このような場合、一般の民間企業にお勤めの方の場合、退職時までにその企業が存続しているか判らないという判断もあり得ますので、離婚時に財産分与の対象になるのかは争いがあります。逆に公務員等の場合には、退職時まで勤め先が存続していることが通常でしょうから、将来支払われるであろう退職金であっても、離婚時の財産分与の対象とされることが通常です。
しかし、仮に財産分与の対象とされても、金額は、退職金の積立期間(=通常は勤続年数)に占める婚姻期間で按分され、それを通常の夫婦の場合折半ということになります。かつ、分与時期も将来の「退職金受給時」とされる可能性もあり得ます。
但し、年齢からすると退職時までかなりの長期間となるので、受給時まで待たずに離婚時に分与すべきものとされることも多くなるものと思われます。
また、年金については、年金事務所等から、「年金情報通知書」というものを受領し、そこに記載されている年金中の報酬比例部分について、夫婦双方、通常0.5の割合(=折半)で年金分割する、という内容になります。
年金はともかく、特に退職金については勤務先や退職時までの年数等により結論が変わり得ますので、弁護士等にご相談下さい。
慰謝料について
30~49歳の年齢帯のご夫婦の場合、上記特色のとおり、不貞やDVが比較的多くあり得ます。配偶者が不貞行為(不倫)をしたりDVをした場合には、された側(被害者)は、した側(加害者)に対し慰謝料請求をすることができます。
慰謝料の金額は、主として、した行為の内容(例えば不貞期間や暴力の程度等)・生じた結果(例えば夫婦関係の破綻を招いた、または傷害結果等)、夫婦双方の収入や経済状況等を総合的に考慮して決められます。金額のみを単純に決められるものでもありませんので、一度弁護士にご相談下さい。
未払婚姻費用について
30~49歳の年齢帯のご夫婦の場合、双方働いて収入もあることがほとんどでしょうから、婚姻費用、いわゆる生活費もきちんと支払われているケースがほとんどだと思われます。
しかし、例えば別居期間が長くなった夫婦のような場合には、婚姻費用が支払われずに、離婚時の未払婚姻費用が多額になることもあり得ます。未払婚姻費用が具体的にいくらになるのかについても、上記養育費と同様に、夫婦双方の年収と子の数と年齢に応じて算定表等によって決められます。

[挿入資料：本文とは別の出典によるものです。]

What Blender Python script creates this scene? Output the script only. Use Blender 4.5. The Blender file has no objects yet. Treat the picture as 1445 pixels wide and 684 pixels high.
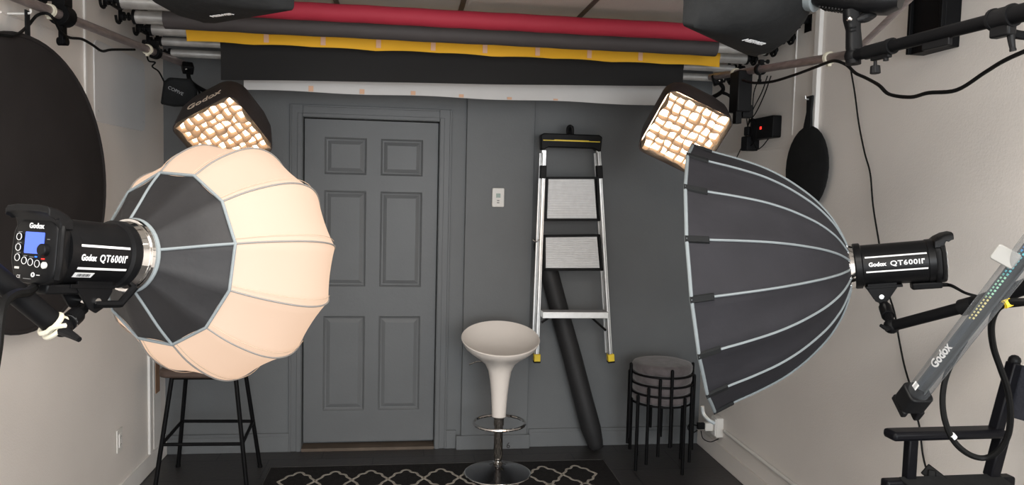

養育費との違いは、例えば受領者が妻の場合に、妻一人分の生活費も、養育費と異なり婚姻費用には含まれる、という点です。特に年収が多額の方は支払うべき婚姻費用も多額となり得ますので、金額については、一度弁護士にご相談下さい。
面接交渉権について
親権・監護権を得られなかった親が得た親に対して子に会わせることを求める権利のことを面接(面会)交渉(交流)権といいますが、30~49歳の年齢帯のご夫婦の場合、子が乳幼児から25歳位まで可能性があるところ、親権・監護権の対象となるのは20歳(但し、改正民法の令和4年4月1日の施行後は18歳(民法4条))までですから、20歳以上の子については、そもそも面接交渉権の対象にはなりません。
そうすると、乳幼児から20歳(令和4年4月1日以降は18歳)までの各子についての面接交渉権を考え得ることになりますが、一般的に、特に定める必要性が高いのは、子が自分の意思で連絡を取ったり会いに行くことができるようになるであろう小学校高学年位までと考えられています。それ以上の年齢の子になれば、親同士が面接交渉させなくても子が直接動けることになるからです。
よって、乳幼児から11歳位までの面接交渉権については、離婚時に夫婦できちんと決めておいた方が望ましいです。かつ、11歳以上でも、子が親権者でない親に積極的に連絡を取りたがらないような場合には、やはり親権者となった親の方から子が面接するよう働きかける必要が出たりする場合もあります。このように、子との面接交渉について、夫婦間での調整が必要な場合等にも、弁護士にご相談下さい。